Mélancolie
Lundi le 12 août 2002
Article "Mélancolie" paru dans l'Encyclopédie publiée sous la direction de Diderot et d'Alembert.
C’est le sentiment habituel de notre imperfection. Elle est opposée à la gaieté qui naît du contentement de nous-mêmes : elle est le plus souvent l’effet de la faiblesse de l’âme et des organes : elle l’est aussi des idées d’une certaine perfection, qu’on ne trouve ni en soi, ni dans les autres, ni dans les objets de ses plaisirs, ni dans la nature; elle se plaît dans la méditation qui exerce assez les facultés de l’âme pour lui donner un sentiment doux de son existence, et qui en même temps la dérobe au trouble des passions, aux sensations vives qui la plongeraient dans l’épuisement. La mélancolie n’est point l’ennemie de la volupté, elle se prête aux illusions de l’amour, et laisse savourer les plaisirs délicats de l’âme et des sens. L’amitié lui est nécessaire, elle s’attache à ce qu’elle aime, comme le lierre à l’ormeau. Le Féti la représente comme une femme qui a de la jeunesse et de l’embonpoint sans fraîcheur. Elle est entourée de livres épars, elle a sur la table des globes renversés et des instruments de mathématiques jetés confusément : un chien est attaché aux pieds de sa table; elle médite profondément sur une tête de mort qu’elle tient entre ses mains.
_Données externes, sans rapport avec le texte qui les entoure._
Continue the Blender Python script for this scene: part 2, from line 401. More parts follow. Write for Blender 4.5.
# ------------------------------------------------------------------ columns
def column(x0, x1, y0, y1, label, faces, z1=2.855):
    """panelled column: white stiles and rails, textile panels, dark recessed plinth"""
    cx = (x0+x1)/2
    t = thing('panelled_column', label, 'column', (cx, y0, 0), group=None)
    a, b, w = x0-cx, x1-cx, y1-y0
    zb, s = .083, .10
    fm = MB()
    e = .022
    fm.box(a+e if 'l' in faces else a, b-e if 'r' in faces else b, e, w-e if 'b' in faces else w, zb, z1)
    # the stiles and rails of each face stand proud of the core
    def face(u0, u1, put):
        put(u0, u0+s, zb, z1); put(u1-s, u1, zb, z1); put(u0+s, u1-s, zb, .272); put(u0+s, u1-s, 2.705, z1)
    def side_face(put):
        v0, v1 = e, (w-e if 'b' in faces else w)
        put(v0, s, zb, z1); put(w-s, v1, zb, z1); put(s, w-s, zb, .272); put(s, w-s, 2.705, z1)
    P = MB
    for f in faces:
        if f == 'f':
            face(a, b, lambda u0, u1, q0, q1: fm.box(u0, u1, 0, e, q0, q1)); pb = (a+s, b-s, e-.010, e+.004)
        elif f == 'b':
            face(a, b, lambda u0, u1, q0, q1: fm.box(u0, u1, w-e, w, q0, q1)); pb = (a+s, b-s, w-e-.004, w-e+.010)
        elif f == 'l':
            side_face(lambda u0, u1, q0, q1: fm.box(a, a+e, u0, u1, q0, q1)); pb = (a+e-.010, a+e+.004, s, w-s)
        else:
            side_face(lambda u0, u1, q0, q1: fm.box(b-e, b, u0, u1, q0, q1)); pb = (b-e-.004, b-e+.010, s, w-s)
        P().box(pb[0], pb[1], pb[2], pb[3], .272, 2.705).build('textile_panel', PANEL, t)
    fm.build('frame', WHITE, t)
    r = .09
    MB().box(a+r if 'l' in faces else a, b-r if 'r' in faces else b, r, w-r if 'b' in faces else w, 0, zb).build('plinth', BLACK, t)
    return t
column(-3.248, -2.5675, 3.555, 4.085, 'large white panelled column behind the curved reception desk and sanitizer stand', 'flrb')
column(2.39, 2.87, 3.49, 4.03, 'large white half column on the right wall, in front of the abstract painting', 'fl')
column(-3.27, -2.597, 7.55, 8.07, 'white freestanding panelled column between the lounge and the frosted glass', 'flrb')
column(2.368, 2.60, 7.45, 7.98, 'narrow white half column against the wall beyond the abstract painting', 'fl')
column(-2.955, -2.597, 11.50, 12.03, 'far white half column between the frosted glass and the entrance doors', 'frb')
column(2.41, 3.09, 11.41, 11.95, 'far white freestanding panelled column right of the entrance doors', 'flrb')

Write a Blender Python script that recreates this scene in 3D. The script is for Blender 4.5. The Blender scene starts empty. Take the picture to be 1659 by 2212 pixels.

M. Vien l’a représentée sous l’emblème d’une femme très-jeune, mais maigre et abattue : elle est assise dans un fauteuil, dont le dos est opposé au jour; on voit quelques livres et des instruments de musique dispersés dans sa chambre, des parfums brûlent à côté d’elle; elle a sa tête appuyée d’une main, de l’autre elle tient une fleur, à laquelle elle ne fait pas attention; ses yeux sont fixés à terre, et son âme toute en elle-même ne reçoit des objets qui l’environnent aucune impression.